While there are no prerequisites, if you need a refresher on Fabric Access Policy Configurations inside of ACI (i.e., AAEP, Switch Profiles, Interface Profiles, Vlan Pools, Policy Groups), check out this post, Configuring Fabric Access Policies.

vPC Overview

A virtual port channel (vPC) allows links that are physically connected to two different ACI Leaf nodes to appear as a single port channel to a third device (i.e., network switch, server, any other networking device that supports link aggregation technology).

vPCs consist of two ACI leaf switches designated as vPC peer switches. Of the vPC peers, one is primary and one is secondary. The system formed by the switches is referred to as a vPC domain.

The following behavior is specific to the ACI vPC implementation:

• No dedicated peer-link between the vPC peers; Instead the fabric itself serves as the MCT.
• Peer Reachability protocol – ZMQ is utilized in lieu of CFS
  • ZMQ is an open-source high-performance messaging library that uses TCP as transport
  • This library is packaged as libzmq on the switch and linked into each application that needs to communicate with vPC peer

• Peer-reachability is not handled via a physical peer-link; Instead, routing triggers are used to detect peer reachability
  • The vPC Manager registers with URIB for peer route notifications.
  • When ISIS discovers a route to the peer, URIB notifies vPC manager, in turn attempts to open ZMQ socket with the peer
  • When the peer route is withdrawn by ISIS, the vPC manager is again notified by URIB, and it brings the MCT link down

Defining vPC switch Pairs inside of ACI

Note – This section is not where you define your vPC to end-host connectivity; This section is where you group your Leaf switches into vPC peer groups.

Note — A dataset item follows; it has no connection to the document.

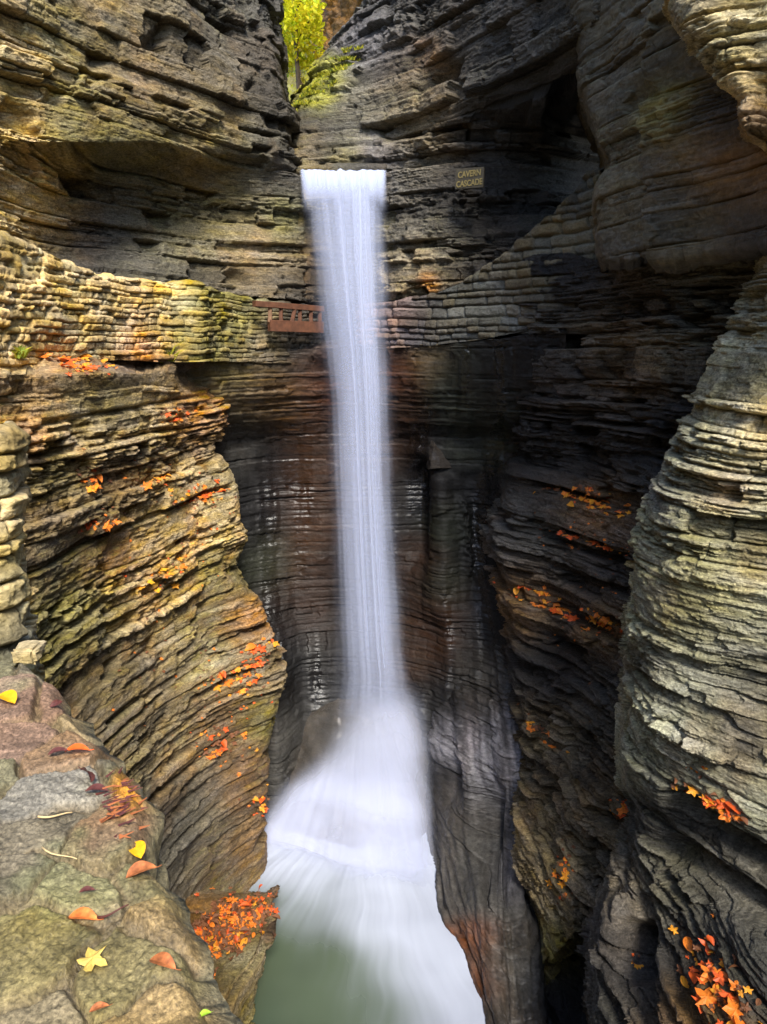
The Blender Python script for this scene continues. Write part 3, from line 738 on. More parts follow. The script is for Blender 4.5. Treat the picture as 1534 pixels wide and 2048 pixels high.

Best Practice – Keep it simple. Group your Leaf switch peer groups like this:

• Leaf201_202
• Leaf203_204
• Leaf205_206

For more information on ACI Naming Best Practices, check out the ACI Naming Best Practices article.

You can find the configuration window under Fabric > Access Policies > Switch Policies > Policies > Virtual Port Channel default.

1. Name the vPC peer-grouping name. I choose something simple, like “Leaf201_202”. This tells me which two Fabric nodes are vPC peers.
2. Provide the vPC peer ID (logical peer ID). For this setting, I use the first node ID number for the ID (i.e., 201, assuming the peer group is Leaf201_202).

 

As you can see below, the vPC switch peer group name that we entered is shown below (Leaf201_202) as well as the Logical Pair ID that we entered (201). The Virtual IP is an auto-generated IP address from the system TEP pool, and represents the virtual shared (Anycast) TEP of the vPC switch pair, Leaf201_202 (i.e., packets destined to vPC-connected endpoints off of Leaf201_202 will use this Anycast VTEP to send the packets)

vPC Policy Design Options

The section below will give a few visual examples of how to define vPC configuration Policy in ACI. For all examples, we will be modifying configurations under Fabric > Access Policies.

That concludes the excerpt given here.